R. D. Sharma Solutions for Chapter: Triangles, Exercise 6: EXERCISE 7.6

The areas of two similar triangles are $121 {\mathrm{cm}}^2$and $64 {\mathrm{cm}}^2$, respectively. If the median of the first triangle is $12.1 \mathrm{cm}$, and the corresponding median of the other triangle is $x \mathrm{cm}$, then write the value of $x$.

If $△ABC~△DEF$ such that  $AB=5 \mathrm{cm}$, area $\left(△ABC\right)=20 {\mathrm{cm}}^2$, area $\left(△DEF\right)=45 {\mathrm{cm}}^2$ and $DE=x \mathrm{cm}$, then determine the value of $x$ up to one decimal place.
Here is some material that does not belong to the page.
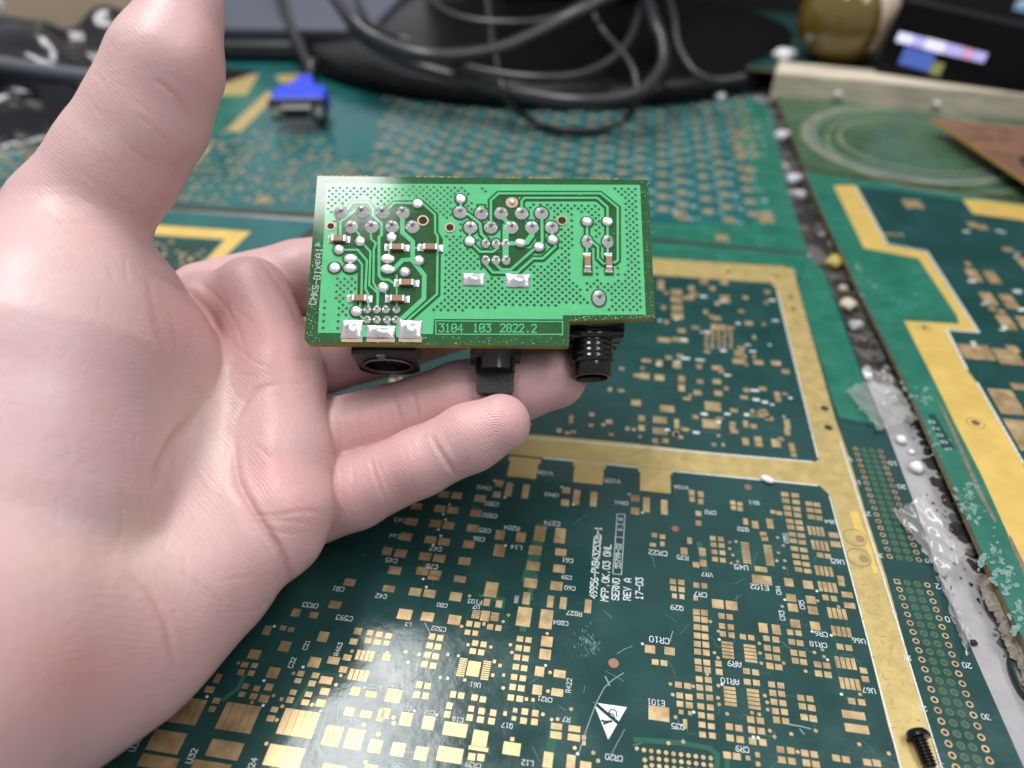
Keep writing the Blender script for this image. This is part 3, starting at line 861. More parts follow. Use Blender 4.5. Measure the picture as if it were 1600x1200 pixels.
for x, y, w, h in ((905, 155, 110, 50), (1285, 600, 70, 75), (1400, 612, 70, 75), (1378, 748, 75, 80), (1508, 765, 80, 85), (1488, 895, 85, 90), (1610, 900, 80, 80), (1300, 1080, 190, 90), (1500, 1110, 150, 95), (1280, 285, 60, 30), (1340, 300, 60, 26), (1500, 440, 60, 26), (1250, 530, 30, 30), (1400, 810, 40, 26), (1460, 830, 40, 26), (780, 345, 130, 12), (1530, 1060, 70, 40)):
    pd.px(*Z6B(x, y), w / 4, h / 4)
for x, y, w, h in ((1490, 110, 150, 150), (1590, 320, 130, 190), (1600, 20, 150, 40)):
    pd.px(*Z6(x, y), w / 4, h / 4)
for x, y, w, h in ((1620, 420, 40, 30), (1640, 520, 50, 40), (1650, 640, 50, 60), (1680, 760, 50, 60)):
    pd.px(x, y, w, h)
pd.build(gold_b, 'gold', 300)
b = MB()  # flat grime whose dark colour also paints in the raised board's shade
for x, y in ((1270, 635), (1365, 775), (1470, 935), (1280, 1030), (1550, 710), (1560, 475), (1450, 330), (1240, 325), (1585, 815)):
    for k in range(3):
        q = spot(*Z6B(x + rng.uniform(-20, 20), y + rng.uniform(-15, 15)), ZR)
        b.box((q[0], q[1], ZR + 0.006 + 0.0005 * k), (rng.uniform(0.08, 0.2), rng.uniform(0.04, 0.1), 0.002), bottom=False)
for x, y in ((1470, 65), (1580, 240)):
    for k in range(4):
        q = spot(*Z6(x + 18 * k - 30, y + 3 * k), ZR)
        b.box((q[0], q[1], ZR + 0.006), (0.05, 0.08, 0.002), bottom=False)
P = [spot(x, y, ZR)[:2] for x, y in (Z6(1310, -5), Z6(1600, 500))]
for i in range(16):
    a, c = P[0] + (P[1] - P[0]) * (i / 16), P[0] + (P[1] - P[0]) * ((i + 0.85) / 16)
    V, Fc = ribbon2d([a, c], 0.045)
    b.add([(v[0], v[1], ZR + 0.007) for v in V], [q[::-1] for q in Fc])
V, Fc = ribbon2d([spot(x, y, ZR)[:2] for x, y in (Z6B(550, 50), Z6B(745, 405), Z6B(990, 450), Z6B(1318, 958), Z6B(1118, 942), Z6B(1244, 1190))], 0.05)
b.add([(v[0], v[1], ZR + 0.0078) for v in V], [q[::-1] for q in Fc])
b.build('printed_marks', M['ink'], gold_b)
b = MB()  # flat grime whose dark colour also paints in the raised board's shade
disc(b, spot(*Z6(1298, 243), ZR), 0.11, ZR + 0.0065, 18, 0)
ring(b, spot(*Z6(1298, 246), ZR), 0.2, 0.215, ZR + 0.0065, 28, mi=1)
b.build('mounting_hole', [mat('brown_hole', (0.14, 0.08, 0.04), 0.5), M['trace']], gold_b)
b = MB()  # flat grime whose dark colour also paints in the raised board's shade
disc(b, spot(*Z6B(978, 928), ZR), 0.09, ZR + 0.0065, 18, 0)
ring(b, spot(*Z6B(975, 928), ZR), 0.2, 0.215, ZR + 0.0065, 28, mi=1)
b.build('mounting_hole', [mat('brown_hole', (0.14, 0.08, 0.04), 0.5), M['trace']], gold_b)
flat('print_box', [[Z6(1000, 185), Z6(1040, 185), Z6(1170, 405), Z6(1090, 410)]], ZR + 0.0015, mat('dark_print_box', (0.008, 0.05, 0.04), 0.3), gold_b)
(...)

In $\Delta ABC, PQ$ is a line segment intersecting $AB$ at $P$ and $AC$ at $Q$ such that $PQ\left|\right|BC$ and $PQ$ divides $\Delta ABC$ into two parts equal in area. Find $\frac{BP}{AB}.$

If the required ratio is of the form $\frac{\sqrt{a}-1}{\sqrt{a}}$, then what is the value of $a$? 

The areas of two similar triangles $ABC$ and $PQR$ are in the ratio $9:16.$ If $BC=4.5 \mathrm{cm}$, find the length of $QR$. (Write the numeral value as final answer i.e without unit.)

If $D$ is a point on the side $AB$ of $∆ABC$ such that $AD:DB=3:2$ and $E$ is a point on $BC$ such that $DE\Vert AC$. Find the ratio of areas of $\mathit{∆}ABC$ and $\Delta BDE$.

If the ratio is of the form $p:q$, what is the value of $q$?

If $\Delta ABC$ and $\Delta BDE$ are equilateral triangles, where $D$ is the mid point of $BC$, find the ratio of areas of $\Delta ABC$ and $\Delta BDE$.

If the ratio is of the form $p:q$, what is the value of $p$?

Two isosceles triangles have equal vertical angles and their areas are in the ratio $36:25$. Find the ratio of their corresponding heights.

If the ratio is of the form $p:q$, what is the value of $q$?

In $∆ABC$, $\mathrm{P}$ divides the side $AB$ such that $AP : PB = 1 : 2. Q$ is a point in $AC$ such that $PQ \left|\right| BC$. Find the ratio of the areas of $∆APQ$ and trapezium $BPQC$.